Woo, live music! And I do like Richman so I’ll check it out.
I’ve seen them live before but still haven’t actually gotten around to checking out much of the (vast amount of) recorded stuff. But I really liked this one: https://fikarecordings.bandcamp.com/track/orange-juice
And this one: https://fikarecordings.bandcamp.com/track/near-future
Tales From The Crypt, “Judy, You’re Not Yourself Today” – A delightfully strange and even touching episode in contrast to “The Sacrifice” guest starring Carol Kane(!) with a jaunty score. A witch wreaks havoc on a married couple by perpetually switching bodies with them. Like “Collection Completed”, it’s about marriage between two weirdos; the distinction is that they have long ago figured out a certain routine to work out their individual dysfunctions, so the final reversal is surprisingly devastating.

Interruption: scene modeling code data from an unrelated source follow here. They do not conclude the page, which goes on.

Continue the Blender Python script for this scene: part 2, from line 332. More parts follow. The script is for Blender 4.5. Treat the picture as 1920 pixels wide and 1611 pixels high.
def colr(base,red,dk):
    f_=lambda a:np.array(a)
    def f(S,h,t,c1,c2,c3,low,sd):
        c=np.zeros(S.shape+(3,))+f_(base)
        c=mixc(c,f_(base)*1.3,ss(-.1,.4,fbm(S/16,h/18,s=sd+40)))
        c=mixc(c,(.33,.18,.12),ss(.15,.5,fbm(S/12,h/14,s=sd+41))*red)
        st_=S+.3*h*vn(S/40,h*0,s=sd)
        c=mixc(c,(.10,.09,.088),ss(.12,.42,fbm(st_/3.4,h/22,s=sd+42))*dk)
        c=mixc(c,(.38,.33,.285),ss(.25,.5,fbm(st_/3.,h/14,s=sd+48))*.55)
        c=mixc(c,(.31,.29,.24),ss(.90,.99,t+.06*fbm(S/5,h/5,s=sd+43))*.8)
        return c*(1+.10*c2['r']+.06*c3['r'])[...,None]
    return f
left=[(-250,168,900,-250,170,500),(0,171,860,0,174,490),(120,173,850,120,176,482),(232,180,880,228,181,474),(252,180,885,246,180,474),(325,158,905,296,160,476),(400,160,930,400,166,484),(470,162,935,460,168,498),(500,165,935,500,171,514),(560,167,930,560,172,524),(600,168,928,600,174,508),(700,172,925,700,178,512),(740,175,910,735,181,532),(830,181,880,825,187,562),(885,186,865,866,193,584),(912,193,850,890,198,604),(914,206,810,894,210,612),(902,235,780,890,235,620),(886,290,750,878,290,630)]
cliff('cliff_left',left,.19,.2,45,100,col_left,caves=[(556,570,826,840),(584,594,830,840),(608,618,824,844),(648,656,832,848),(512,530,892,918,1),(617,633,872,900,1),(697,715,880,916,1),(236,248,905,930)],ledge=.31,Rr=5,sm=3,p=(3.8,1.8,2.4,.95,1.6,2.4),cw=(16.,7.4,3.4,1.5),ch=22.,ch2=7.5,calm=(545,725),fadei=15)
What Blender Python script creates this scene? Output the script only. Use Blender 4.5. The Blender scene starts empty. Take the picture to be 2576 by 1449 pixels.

Widow’s Bay, “Our History” – One of the best things Ti West has directed, certainly because there were ACTUAL PACING RESTRICTIONS. The episode delves into Widow’s Bay’s early history from the POV of colony founder/first mayor Richard Warren’s new, increasingly terrified wife Sarah. Great performances from Betty Gilpin (of course)* and Hamish Linklater and the final reveal adds real moral ambiguity to what could be an otherwise pat depiction of evil seemingly vanquished. Warren was, as it turns out, a murderer who made a pact with what seems to be a demon…but what if he’s right?
*Who supplies some real black-hearted laughs with her discomfort and fear, and she makes the eighteenth century dialogue sing by being as natural as possible. “You must take ten good and strong men!”
Hell yeah Carol Kane.
Co-sign everything here, especially that bullshit moral dodge with the blood. Cowards! I hated the mid-credits ending though, which made no sense logistically (three months after Halloween and it’s a new year? Or is summer in January?) and in general, why the musical setup for something so ridiculous? Anyway, I did laugh a lot at the one death that was a literalization of “behold the ravages of age!” hopefully today’s teens will grow into understanding/mentally adding classic Simpsons references in their mediocre slashers.
You know, I didn’t think about the timeline aspect, and you’re right, that’s bullshit.
Fingers crossed for the youth inheriting classic Simpsons references.